In the anniversary coverage of Hurricane Katrina, it has been noted that, if America doesn’t learn about itself from this event – lessons regarding race and class in addition to emergency preparedness – it will be an even greater shame.
Similarly, if the media do not take something valuable from the 2006 Ramsey circus, it will be an awful waste. Not just time and attention, but social values are at stake.
But what to take from the latest media binge? Sadly, it would happen the same way tomorrow. Next time, expect the same knee-jerk response.
A plea from the breakfast table: Even in proximity to Boulder, The Denver Post could put the story inside the A-section on the second and third day.
But realistically, the media excesses won’t be curtailed in the next go-round. This story has it all – sex, money, murder and those compelling pictures that tug at the subconscious in weird ways. We hate to look, we can’t look away. She’s a child, full of innocence; she’s a sexualized child, tarted up.
For cable TV news in particular, JonBenét Ramsey is the story that keeps on giving.
CNN seized on the Karr twist as hot summer filler and ran with it, at first exhibiting a rather gullible tone. (Fox News and MSNBC were more skeptical.) With certain glaring exceptions (the New York Daily News backtracked after its first-day, front page declaration of “Solved!”), the media refrained from assigning guilt. But nobody, print or electronic, displayed restraint in terms of the all-out, massive attention to a new hunch in a sensational story, a hunch that seemed shaky from the start.
Matthew Felling of the Washington-based Center for Media and Public Affairs noted “a cavalcade of caveats” in what he saw on TV. “The coverage was overblown, but the media was remarkably skeptical,” he said.
In past instances – remember Gary Condit’s trial by TV – the media leaped to a guilty verdict. This time, reporters raised doubts and explained the phenomenon of false confessions.
Next time around, the standups in the Ramsey front yard and at the cemetery will be replayed along with the pictures.
The appeal of the pictures at the heart of this story has to do with “America’s schizophrenia regarding sexuality,” Felling said. The culture pushes sex while retaining a puritan streak.
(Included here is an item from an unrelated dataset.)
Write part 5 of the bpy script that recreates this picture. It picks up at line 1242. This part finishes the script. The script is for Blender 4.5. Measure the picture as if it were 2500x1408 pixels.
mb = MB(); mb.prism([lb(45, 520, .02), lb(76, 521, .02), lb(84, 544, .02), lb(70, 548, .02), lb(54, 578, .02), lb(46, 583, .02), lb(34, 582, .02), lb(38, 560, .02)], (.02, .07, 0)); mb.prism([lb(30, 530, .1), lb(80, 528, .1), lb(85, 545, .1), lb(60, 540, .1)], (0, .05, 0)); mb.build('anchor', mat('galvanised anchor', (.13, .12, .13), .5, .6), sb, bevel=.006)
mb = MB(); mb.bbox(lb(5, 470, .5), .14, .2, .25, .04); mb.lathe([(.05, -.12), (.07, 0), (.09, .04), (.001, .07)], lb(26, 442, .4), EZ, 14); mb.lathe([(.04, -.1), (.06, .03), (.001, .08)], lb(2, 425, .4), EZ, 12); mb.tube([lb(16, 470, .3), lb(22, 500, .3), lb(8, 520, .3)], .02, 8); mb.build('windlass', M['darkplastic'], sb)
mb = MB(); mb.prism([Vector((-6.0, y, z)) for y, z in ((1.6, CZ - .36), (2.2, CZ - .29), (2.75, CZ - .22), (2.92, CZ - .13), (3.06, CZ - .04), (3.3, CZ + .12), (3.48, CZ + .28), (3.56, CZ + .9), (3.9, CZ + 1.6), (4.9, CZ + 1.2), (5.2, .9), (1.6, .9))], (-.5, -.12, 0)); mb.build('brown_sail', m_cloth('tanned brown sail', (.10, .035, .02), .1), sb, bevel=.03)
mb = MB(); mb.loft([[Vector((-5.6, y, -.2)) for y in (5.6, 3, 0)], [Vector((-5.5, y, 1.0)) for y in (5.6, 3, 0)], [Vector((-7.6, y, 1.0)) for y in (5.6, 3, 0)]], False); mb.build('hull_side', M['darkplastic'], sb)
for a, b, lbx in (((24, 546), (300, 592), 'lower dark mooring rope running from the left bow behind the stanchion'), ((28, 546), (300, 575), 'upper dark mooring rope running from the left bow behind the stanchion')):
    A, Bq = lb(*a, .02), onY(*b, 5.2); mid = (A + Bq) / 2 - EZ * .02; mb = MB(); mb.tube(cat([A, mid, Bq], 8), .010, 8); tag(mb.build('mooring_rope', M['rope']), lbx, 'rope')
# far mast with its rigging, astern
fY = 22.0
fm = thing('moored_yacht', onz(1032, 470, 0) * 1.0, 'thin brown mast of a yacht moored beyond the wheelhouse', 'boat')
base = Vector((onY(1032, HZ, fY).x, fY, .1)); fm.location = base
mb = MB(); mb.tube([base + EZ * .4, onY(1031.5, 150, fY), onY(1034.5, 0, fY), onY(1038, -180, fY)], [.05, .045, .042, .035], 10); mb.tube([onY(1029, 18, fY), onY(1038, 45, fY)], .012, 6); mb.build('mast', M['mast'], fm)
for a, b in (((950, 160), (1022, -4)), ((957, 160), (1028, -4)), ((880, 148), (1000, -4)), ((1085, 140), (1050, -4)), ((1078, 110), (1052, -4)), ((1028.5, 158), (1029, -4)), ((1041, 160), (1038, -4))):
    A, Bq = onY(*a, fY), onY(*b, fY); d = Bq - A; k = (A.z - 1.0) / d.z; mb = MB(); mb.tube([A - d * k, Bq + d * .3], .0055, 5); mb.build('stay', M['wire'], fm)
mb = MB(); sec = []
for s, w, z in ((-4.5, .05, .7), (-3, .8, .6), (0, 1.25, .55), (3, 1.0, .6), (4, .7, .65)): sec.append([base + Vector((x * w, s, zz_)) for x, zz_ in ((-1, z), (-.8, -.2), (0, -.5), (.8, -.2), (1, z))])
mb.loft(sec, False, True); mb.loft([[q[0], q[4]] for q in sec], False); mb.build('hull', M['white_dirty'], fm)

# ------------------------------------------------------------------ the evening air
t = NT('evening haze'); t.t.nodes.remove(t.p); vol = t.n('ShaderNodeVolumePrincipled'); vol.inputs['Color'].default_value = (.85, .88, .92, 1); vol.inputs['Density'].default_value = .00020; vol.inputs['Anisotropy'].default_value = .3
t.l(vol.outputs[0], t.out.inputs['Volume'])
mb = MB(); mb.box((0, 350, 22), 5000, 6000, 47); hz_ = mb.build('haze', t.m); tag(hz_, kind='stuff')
The media oblige these mixed feelings, giving a nation of voyeurs the opportunity to simultaneously stare and denounce.
For 24-hour cable news, there’s no breaking the cycle when it comes to the Ramsey story. The story brings viewers, along with criticism and buzz, which brings more viewers.
Felling suggests the cable network response mirrors that of Gen. George Patton on the battlefield: “God help me, I love it so.”